### EXERCISE DETAILS
Write out, word for word, every line from the first one through the line that holds "COL = SC.collection", and nothing else; skip the pictures.

### DATA BLOCK
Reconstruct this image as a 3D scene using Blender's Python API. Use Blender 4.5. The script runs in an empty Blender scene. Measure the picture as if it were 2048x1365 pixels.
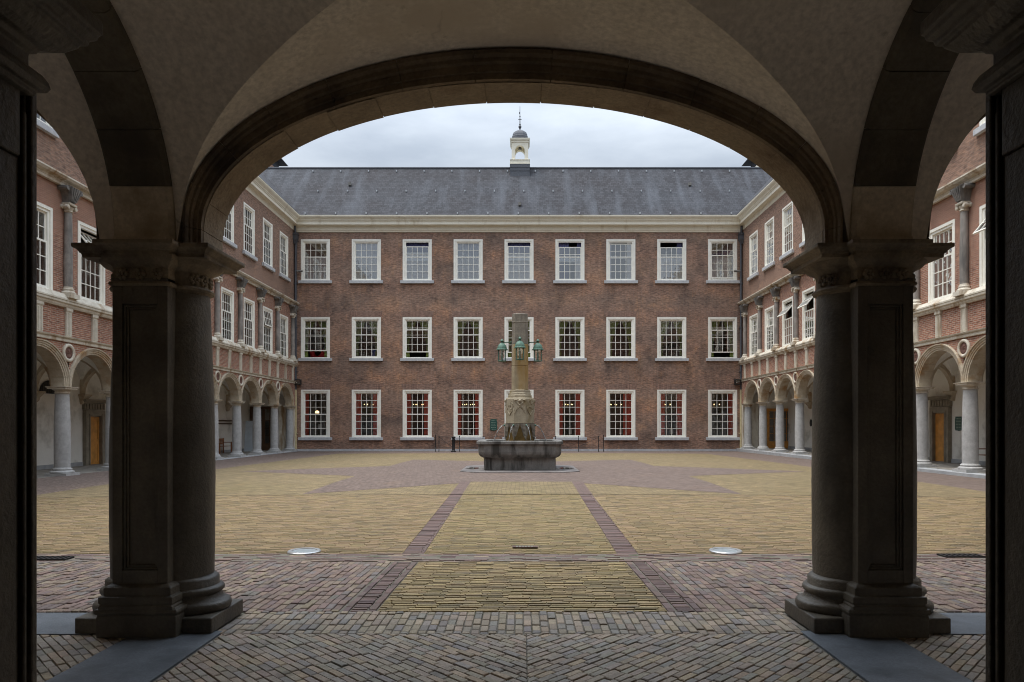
import bpy, bmesh, math, random
from mathutils import Vector, noise
R = math.radians
pi, sin, cos, sqrt = math.pi, math.sin, math.cos, math.sqrt
random.seed(7)
SC = bpy.context.scene
COL = SC.collection

# ------------------------------------------------------------------ camera, sky, sun, exposure
cam_d = bpy.data.cameras.new('camera')
cam_d.sensor_width = 36.0
cam_d.lens = 36.0 * 1365.0 / 2048.0
cam_d.shift_x = -20.0 / 2048.0
cam_d.shift_y = 168.5 / 2048.0
cam_d.clip_start, cam_d.clip_end = 0.1, 2000
cam = bpy.data.objects.new('camera', cam_d); COL.objects.link(cam)
cam.location = (0, 0, 1.6); cam.rotation_euler = (R(90), 0, 0)
SC.camera = cam

SKY_GAIN = 3.5
SUN_ELEV, SUN_ROT = R(71), R(260)
W_ = bpy.data.worlds.new('World'); SC.world = W_; W_.use_nodes = True
nt = W_.node_tree; nt.nodes.clear()
out = nt.nodes.new('ShaderNodeOutputWorld'); bg = nt.nodes.new('ShaderNodeBackground')
bg.inputs['Strength'].default_value = 0.1
sky = nt.nodes.new('ShaderNodeTexSky'); sky.sky_type = 'NISHITA'; sky.sun_disc = False
sky.sun_elevation = SUN_ELEV; sky.sun_rotation = SUN_ROT
tc = nt.nodes.new('ShaderNodeTexCoord'); mp = nt.nodes.new('ShaderNodeMapping')
mp.inputs['Scale'].default_value = (1.6, 1.6, 5.0); mp.inputs['Rotation'].default_value = (0, R(14), R(20))
nz = nt.nodes.new('ShaderNodeTexNoise'); nz.inputs['Scale'].default_value = 2.3; nz.inputs['Detail'].default_value = 7; nz.inputs['Roughness'].default_value = 0.52
rp = nt.nodes.new('ShaderNodeValToRGB')
rp.color_ramp.elements[0].position = 0.32; rp.color_ramp.elements[0].color = (3.05, 3.45, 4.0, 1)
rp.color_ramp.elements[1].position = 0.68; rp.color_ramp.elements[1].color = (4.9, 5.35, 5.85, 1)
mx = nt.nodes.new('ShaderNodeMix'); mx.data_type = 'RGBA'; mx.inputs[0].default_value = 0.92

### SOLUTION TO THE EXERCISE
Reconstruct this image as a 3D scene using Blender's Python API. Use Blender 4.5. The script runs in an empty Blender scene. Measure the picture as if it were 2048x1365 pixels.
import bpy, bmesh, math, random
from mathutils import Vector, noise
R = math.radians
pi, sin, cos, sqrt = math.pi, math.sin, math.cos, math.sqrt
random.seed(7)
SC = bpy.context.scene
COL = SC.collection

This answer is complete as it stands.